Alice Waters: A Smooth Launch

I own nine Chez Panisse cookbooks. 

Chez Panisse Fruit (FRUIT)
Chez Panisse Vegetables (VEG)
Chez Panisse Cooking (CP)
Chez Panisse Menu Cookbook (MENU)
Chez Panisse Cafe Cookbook (CAFE)
Chez Panisse Desserts (D)
Chez Panisse Pasta, Pizza, Calzone (PPC)
Fanny at Chez Panisse (FANNY)
The Art of Simple Food (SF)

For someone who bears a grudge against Alice Waters, that's impressive.

I'm going to approach this project a little differently. Instead of cooking from a single volume, I'm going to cook from the whole family of cookbooks, identifying the source of each recipe with a shorthand code (see above.)

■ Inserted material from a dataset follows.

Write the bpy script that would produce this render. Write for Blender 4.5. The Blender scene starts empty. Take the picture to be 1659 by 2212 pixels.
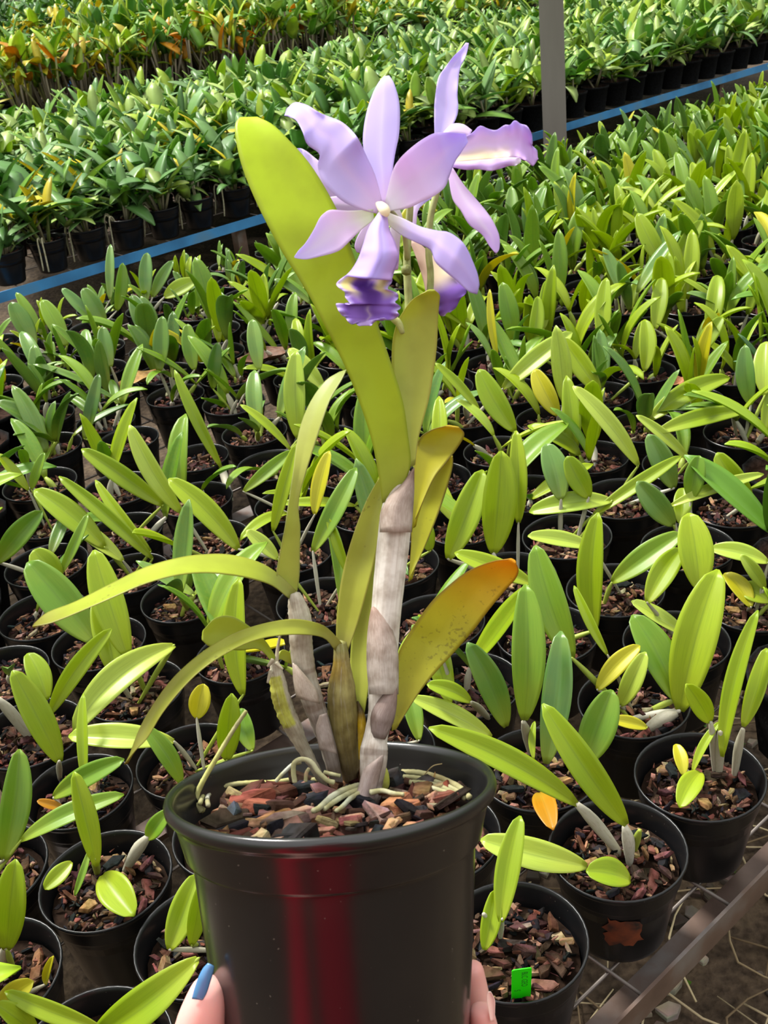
import bpy, math, random
import numpy as np
from mathutils import Vector, Matrix, Quaternion
random.seed(11); RNG=np.random.default_rng(5)
sc=bpy.context.scene
COL=sc.collection
W,H=1659.0,2212.0
FPX=2370.0; PITCH=math.radians(28.56); ROLL=math.radians(6.84); CZ=1.38
CAM=np.array([0,0,CZ])
cp,sp=math.cos(PITCH),math.sin(PITCH); cr,sr=math.cos(ROLL),math.sin(ROLL)
FWD=np.array([0,cp,-sp]); UPU=np.array([0,sp,cp]); XU=np.array([1.0,0,0])
RIGHT=cr*XU-sr*UPU; UP=sr*XU+cr*UPU
def ray(px,py): return (px-W/2)/FPX*RIGHT-(py-H/2)/FPX*UP+FWD
def atd(px,py,d): return CAM+ray(px,py)*d                     # point at camera depth d
def atz(px,py,z):
    r=ray(px,py); return CAM+r*((z-CZ)/r[2])
def depth(P): return float((np.asarray(P)-CAM)@FWD)
def proj(P):
    v=np.asarray(P)-CAM; d=v@FWD
    return W/2+FPX*(v@RIGHT)/d, H/2-FPX*(v@UP)/d, d
AZ=math.radians(51.64)
BU=np.array([math.sin(AZ),math.cos(AZ),0]); BN=np.array([-math.cos(AZ),math.sin(AZ),0])
def un(u,n,z=0): return BU*u+BN*n+np.array([0,0,z])
BENCH=0.405; RIM=0.52; PH=RIM-BENCH; PR=0.0705

# ------------------------------------------------------------------ helpers
def lin(h):
    h=h.lstrip('#'); c=[int(h[i:i+2],16)/255 for i in (0,2,4)]
    return tuple(x/12.92 if x<=.04045 else ((x+.055)/1.055)**2.4 for x in c)
def mixc(a,b,t): return tuple(a[i]*(1-t)+b[i]*t for i in range(3))
def sstep(a,b,x):
    t=min(1,max(0,(x-a)/(b-a))); return t*t*(3-2*t)
def tag(o,label=None,cat=None,group=None,kind=None):
    if label: o['label']=label
    if cat: o['category']=cat
    if group: o['group']=group
    if kind: o['kind']=kind
    return o
def empty(name,loc,label=None,cat=None,group=None):
    o=bpy.data.objects.new(name,None); COL.objects.link(o); o.location=Vector(loc); o.empty_display_size=.02
    return tag(o,label,cat,group)
def link(name,me,parent=None,mat=None,loc=None):
    o=bpy.data.objects.new(name,me); COL.objects.link(o)
    if parent is not None: o.parent=parent
    if loc is not None: o.location=Vector(loc)
    if mat is not None: me.materials.append(mat) if len(me.materials)==0 else None
    return o
class MB:
    def __init__(s): s.v=[];s.f=[];s.c=[];s.uv=[];s.m=[]
    def add(s,v,f,c=None,uv=None,m=0):
        b=len(s.v); v=[tuple(map(float,p)) for p in v]; s.v+=v; s.f+=[tuple(b+i for i in q) for q in f]; s.m+=[m]*len(f)
        s.c+= (list(c) if c is not None else [(1,1,1)]*len(v))
        s.uv+=(list(uv) if uv is not None else [(0.5,0.5)]*len(v))
    def mesh(s,name,smooth=True,org=None,mats=None):
        me=bpy.data.meshes.new(name)
        V=np.array(s.v,float)
        if org is not None: V=V-np.asarray(org)
        me.from_pydata(V.tolist(),[],s.f); 
        if smooth: me.polygons.foreach_set('use_smooth',[True]*len(s.f))
        a=me.color_attributes.new('Col','FLOAT_COLOR','POINT')
        a.data.foreach_set('color',np.hstack([np.array(s.c,float),np.ones((len(s.c),1))]).ravel())
        uvl=me.uv_layers.new(name='UVMap')
        li=np.zeros(len(me.loops),int); me.loops.foreach_get('vertex_index',li)
        uvl.data.foreach_set('uv',np.array(s.uv,float)[li].ravel())
        if mats: 
            for m in mats: me.materials.append(m)
            if len(mats)>1: me.polygons.foreach_set('material_index',s.m)
        me.update(); return me
    def obj(s,name,mat,parent=None,smooth=True):
        org=None
        if parent is not None:
            org=np.array(parent.location) if parent.parent is None else np.array(parent.location)+np.array(parent.parent.location)
        mats=mat if isinstance(mat,list) else [mat]
        me=s.mesh(name,smooth,org,mats); return link(name,me,parent)
def catmull(P,n):
    P=np.asarray(P,float); k=len(P)
    if k==2: return P[0]+(P[1]-P[0])*np.linspace(0,1,n)[:,None]
    A=np.vstack([2*P[0]-P[1],P,2*P[-1]-P[-2]]); out=[]
    for s in np.linspace(0,k-1,n):
        i=min(int(s),k-2); t=s-i; p0,p1,p2,p3=A[i:i+4]
        out.append(.5*(2*p1+(p2-p0)*t+(2*p0-5*p1+4*p2-p3)*t*t+(3*p1-p0-3*p2+p3)*t**3))
    return np.array(out)
def grid_solid(mb,T,th,cf,nrm_hint=None,m=0):
    """T: (n,k,3) top surface; adds a closed sheet of thickness th with colour function cf(t,v)."""
    n,k,_=T.shape
    du=np.gradient(T,axis=0); dv=np.gradient(T,axis=1); N=np.cross(du,dv); N/=np.linalg.norm(N,axis=2,keepdims=True)+1e-12
    if nrm_hint is not None and (N.reshape(-1,3)@np.asarray(nrm_hint)).mean()<0: N=-N; flip=True
    else: flip=False
    tt=np.linspace(0,1,n)[:,None]; vv=np.linspace(0,1,k)[None,:]
    prof=(1-np.abs(2*vv-1)**3)*.8+.2
    B=T-N*(th*prof)[...,None] if np.isscalar(th) else T-N*th[...,None]
    V=list(T.reshape(-1,3))+list(B.reshape(-1,3)); off=n*k; F=[]
    def q(a,b,c,d): F.append((a,b,c,d) if not flip else (d,c,b,a))
    for i in range(n-1):
        for j in range(k-1):
            a,b,c,d=i*k+j,(i+1)*k+j,(i+1)*k+j+1,i*k+j+1
            q(a,b,c,d); q(off+a,off+d,off+c,off+b)
    for i in range(n-1):
        a,b=i*k,(i+1)*k; q(a,off+a,off+b,b)
        a,b=i*k+k-1,(i+1)*k+k-1; q(a,b,off+b,off+a)
    for j in range(k-1):
        q(j,j+1,off+j+1,off+j); a=(n-1)*k+j; q(a,off+a,off+a+1,a+1)
    C=[];U=[]
    for rep in (0,1):
        for i in range(n):
            for j in range(k):
                C.append(cf(i/(n-1),j/(k-1)) if cf else (1,1,1)); U.append((j/(k-1),i/(n-1)))
    mb.add(V,F,C,U,m)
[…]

Last night I tackled homemade egg pasta and pesto (SF), dishes I've made many times before, usually relying on recipes from Marcella Hazan. The differences were slight and subtle, but I have to concede that Waters' recipes for both pesto and pasta worked a bit better than Hazan's. The pasta called for egg yolks in addition to whole eggs, and yielded a moist, supple dough that rolled easily into silky, paper thin sheets.
 
Waters' pesto formula was also superior to Hazan's -- more oil, less cheese. I've always thought I like maximum pungency, but I actually preferred this milder, richer combination. 

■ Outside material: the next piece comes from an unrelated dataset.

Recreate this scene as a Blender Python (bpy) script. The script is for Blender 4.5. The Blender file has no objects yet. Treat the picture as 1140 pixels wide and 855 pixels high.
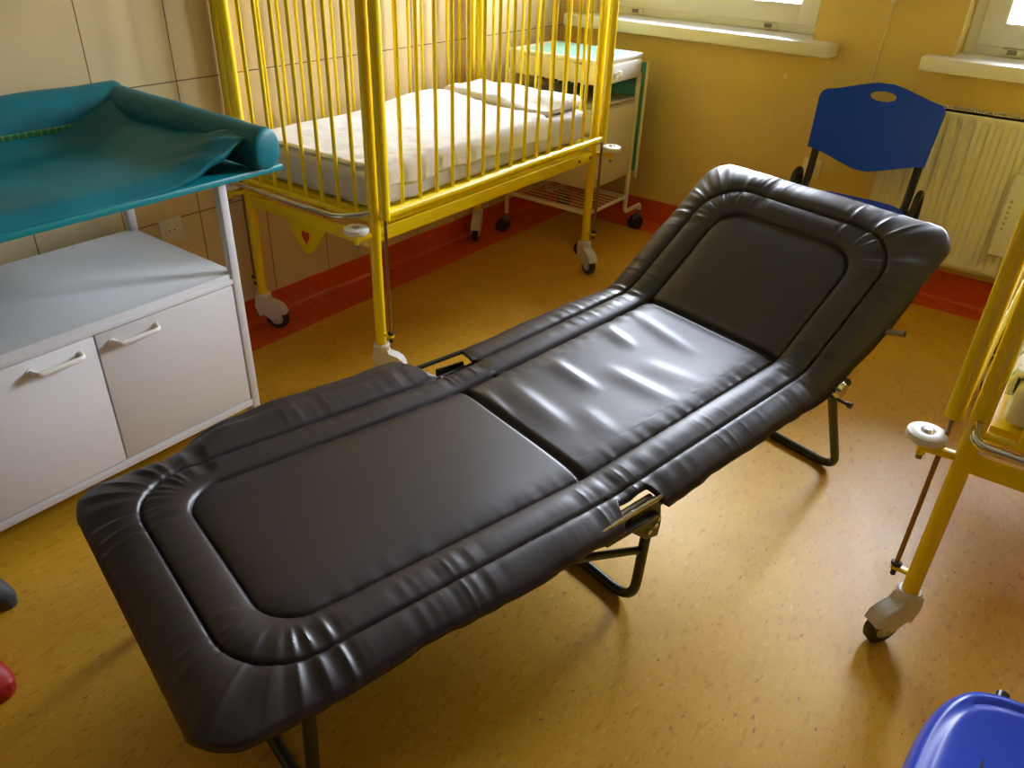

I was very peeved, however, that Waters does not even acknowledge the possibility of making excellent pesto in a food processor. A starry-eyed novice might read her recipe and think one really does have to haul out the mortar and pestle. Criminal!!! "I love the sensory experience of pounding it and smelling it and tasting it as I go," Waters coos.

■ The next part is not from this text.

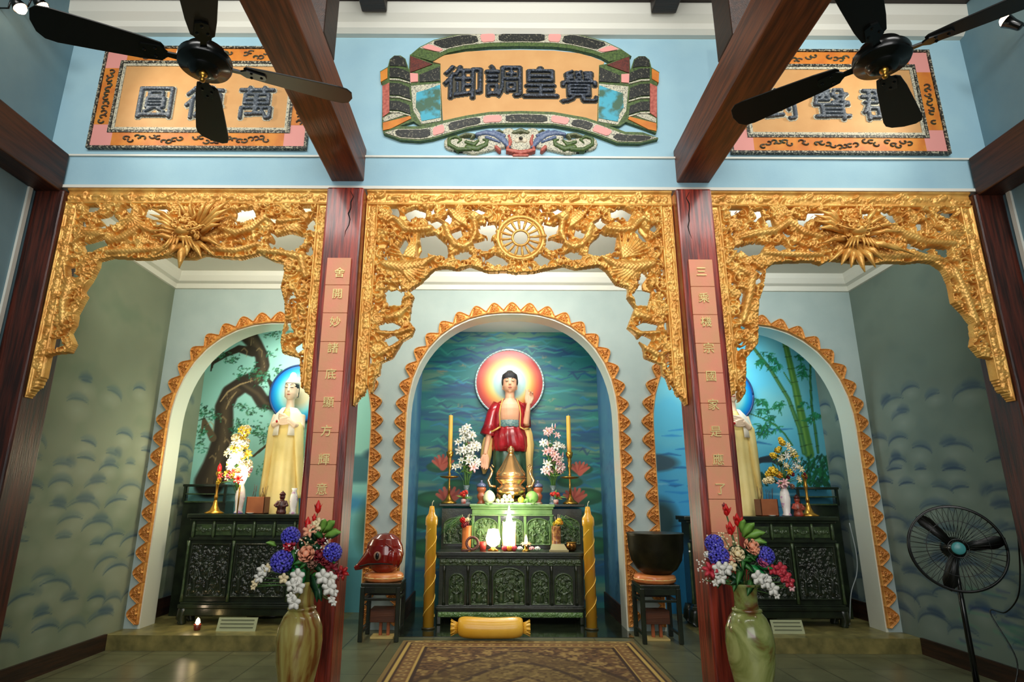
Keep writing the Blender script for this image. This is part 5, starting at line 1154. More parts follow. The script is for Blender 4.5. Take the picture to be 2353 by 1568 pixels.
# cream robed statues in the side niches
def cream_statue(label, x, flip, sway):
    t = thing('robed_statue', label, 'statue', (x, 7.985, 1.19), 'cream robed standing statues'); f = flip; t.scale = (.84, 1, 1.03)
    b = MB(); b.tube([(0, 0, 1.45), (0, 0, 1.57), (0, 0, 1.62)], [.075, .062, .06], 14); head(b, (0, 0, 1.605), .30)
    b.tube([(.2, 0, 1.4), (.23, -.04, 1.25), (.16, -.16, 1.26), (.06, -.2, 1.33)], [.06, .055, .04, .028], 12); b.tube([(-.2, 0, 1.4), (-.23, -.04, 1.25), (-.16, -.16, 1.27), (-.06, -.2, 1.30)], [.06, .055, .04, .028], 12)
    hand(b, (.055, -.2, 1.33), (-1, -.05, .25), (0, 1, .2), 1.1, (.3, .35, .4, .4), 1); hand(b, (-.055, -.2, 1.30), (1, -.1, .1), (0, 1, .2), 1.1, (.3, .35, .4, .4), -1)
    b.tube([(0, 0, .1), (0, 0, 1.45)], [.12, .1], 12)
    bd_ = obj('body', b, SKINP, t, remesh=.0065); face_paint(bd_, (0, 0, 1.605), .30)
    obj('hair', MB().loft([(1.66, 0, .05, .095, .09), (1.73, 0, .035, .108, .105), (1.775, 0, .015, .112, .132), (1.82, 0, .012, .105, .122), (1.87, 0, .015, .05, .06)], 26), HAIR, bd_, True)
    hd = MB().loft([(1.815, 0, .012, .108, .126), (1.84, 0, .012, .106, .12), (1.88, 0, .014, .075, .085), (1.92, 0, .016, .055, .06), (1.955, 0, .018, .05, .05), (1.98, 0, .018, .025, .028)], 26)
    obj('head_cover', hd, WROBE, bd_, True)
    rb = MB().loft([(.10, 0, 0, .27, .19), (.14, 0, 0, .275, .195), (.5, 0, 0, .245, .17), (.9, 0, 0, .225, .155), (1.2, 0, 0, .225, .15), (1.36, 0, 0, .215, .13), (1.44, 0, 0, .15, .1), (1.48, 0, 0, .09, .08)], 72, fold=lambda a, z: .03*math.sin(13*a+1.2*math.sin(2*z))*max(0, min(1, (1.35-z)*2))); obj('robe', rb, CREAM, t, True)
    mt = shell([(1.13, 0, -.005, .262, .185), (1.22, 0, -.005, .262, .18), (1.33, 0, 0, .255, .16), (1.42, 0, 0, .205, .13), (1.5, 0, 0, .12, .1)], FR+.28, FR+2*PI-.28, .012, 48, fold(8, .02)); obj('mantle', mt, WROBE, t, True)
    sl = MB()
    for s in (-1, 1): sl.loft([(.36, s*.3, -.02, .03, .05), (.42, s*.285, -.02, .055, .06), (.7, s*.255, -.04, .06, .07), (1.0, s*.225, -.06, .07, .085), (1.24, s*.2, -.07, .075, .085), (1.3, s*.18, -.08, .05, .06)], 18, fold=fold(4, .12))
    obj('sleeve', sl, CREAM, t, True)
    obj('jewel', MB().ell((-.09, -.235, 1.30), (.016, .01, .018)), mat('red_jewel', (170, 20, 24), .2), t, True)
    obj('lotus_base', MB().lathe([(.3, .0), (.32, .03), (.3, .07), (.26, .11)], n=32, sy=.62, fn=lambda a, z: 1+.04*abs(math.sin(8*a))), WROBE, t, True)
    obj('pedestal', MB().lathe([(.34, -1.0095), (.34, -.97), (.28, -.93), (.28, -.08), (.34, -.04), (.34, 0)], n=32, sy=.58), M_LAC, t, True)
cream_statue('white hooded cream statue in the left niche beside the twisted tree mural', -2.98, 1, 0)
cream_statue('white hooded cream statue in the right niche, mostly hidden by the red column', 2.99, -1, 0)

def halo(label, c, r, ramp, rim, beads):
    t = thing('halo_disc', label, 'halo', c, 'round halos'); n = 96; k = len(ramp)
    p = Paint(-r, r, -r, r, r/60, (0, 0, 0)); D = np.sqrt(p.X**2+p.Z**2)/r
    for ch in range(3): p.C[..., ch] = np.interp(D, [q[0] for q in ramp], [q[1][ch] for q in ramp])
    # polar mesh so that the edge is round
    me = bpy.data.meshes.new('disc'); vs = []; cs = []; fs = []; m = 40
    for i in range(m+1):
        q = i/m
        col = [np.interp(q, [w_[0] for w_ in ramp], [w_[1][ch] for w_ in ramp]) for ch in range(3)]
        for j in range(n): vs.append((r*q*math.cos(2*PI*j/n), -.012-.012*(1-q*q), r*q*math.sin(2*PI*j/n))); cs.append((*lin(col), 1))
    fs = [(i*n+j, i*n+(j+1)%n, (i+1)*n+(j+1)%n, (i+1)*n+j) for i in range(m) for j in range(n)]
    for j in range(n): vs.append((r*math.cos(2*PI*j/n), .02, r*math.sin(2*PI*j/n))); cs.append(cs[m*n])
    fs += [(m*n+j, m*n+(j+1)%n, (m+1)*n+(j+1)%n, (m+1)*n+j) for j in range(n)] + [tuple((m+1)*n+j for j in range(n))]
    me.from_pydata(vs, [], fs); me.materials.append(vcmat('halo_paint', .3)); at = me.color_attributes.new('paint', 'FLOAT_COLOR', 'POINT'); at.data.foreach_set('color', np.array(cs, np.float32).reshape(-1)); me.update()
    o = bpy.data.objects.new('disc', me); COL.objects.link(o); o.parent = t
    rm = MB().tube([((r+.006)*math.cos(2*PI*j/64), -.005, (r+.006)*math.sin(2*PI*j/64)) for j in range(65)], .016, 8); obj('rim', rm, rim, t, True)
    if beads:
        bd = MB()
        for j in range(60): bd.ell(((r+.004)*math.cos(2*PI*j/60), -.024, (r+.004)*math.sin(2*PI*j/60)), .0105, 8, 5)
        obj('rim_beads', bd, mat('pearl_bead', (226, 236, 230), .25), t, True)
halo('large halo with orange and red rings and a pearl rim behind the red robed statue', (0.0, 8.585, 3.215), .492,
     [(0, (196, 210, 206)), (.3, (172, 202, 200)), (.45, (146, 184, 176)), (.56, (206, 188, 108)), (.68, (212, 142, 54)), (.82, (192, 72, 30)), (.93, (160, 30, 24)), (1, (140, 20, 22))], mat('pale_rim', (150, 176, 176), .3), True)
HB = [(0, (228, 222, 190)), (.35, (226, 218, 178)), (.5, (196, 220, 204)), (.66, (130, 220, 228)), (.8, (40, 170, 218)), (.93, (18, 120, 200)), (1, (16, 84, 160))]
halo('blue and white halo behind the head of the left cream statue', (-2.95, 8.215, 2.975), .40, HB, mat('navy_rim', (30, 60, 110), .4), False)
halo('blue halo behind the head of the right cream statue', (2.98, 8.215, 2.985), .41, HB, mat('navy_rim', (30, 60, 110), .4), False)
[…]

Well, bully for you. But I really just want to get dinner cooked and on the table so I can start eating. I don't want to dawdle, pounding and smelling and humming Italian folk songs. I will never, ever make pesto in a mortar. I make mine in the Cuisinart -- something even stern Marcella permits. And so should all cookbook writers.

Anyway. "I guess we have to score a point for Alice," my mother said, somewhat reluctantly, as she ate her incredibly delicious pasta and Cuisinart-blended pesto.

As accompaniment we had Green Bean and Cherry Tomato salad (SF). Very nice. Very plain. Very healthy. What else can one say?
 
The blackberry ice cream (D) was not such a success. My powerful, much-used ice cream machine tends to overchurn pure-cream ice cream (as opposed to custard-based ice cream) turning it into something akin to frozen butter. Sad. The ice cream -- made with berries picked by Owen then pureed by Owen in my shiny food mill -- was a brilliant electric purple color, and had wonderful flavor. But the texture was, well, it was undeniably dreadful.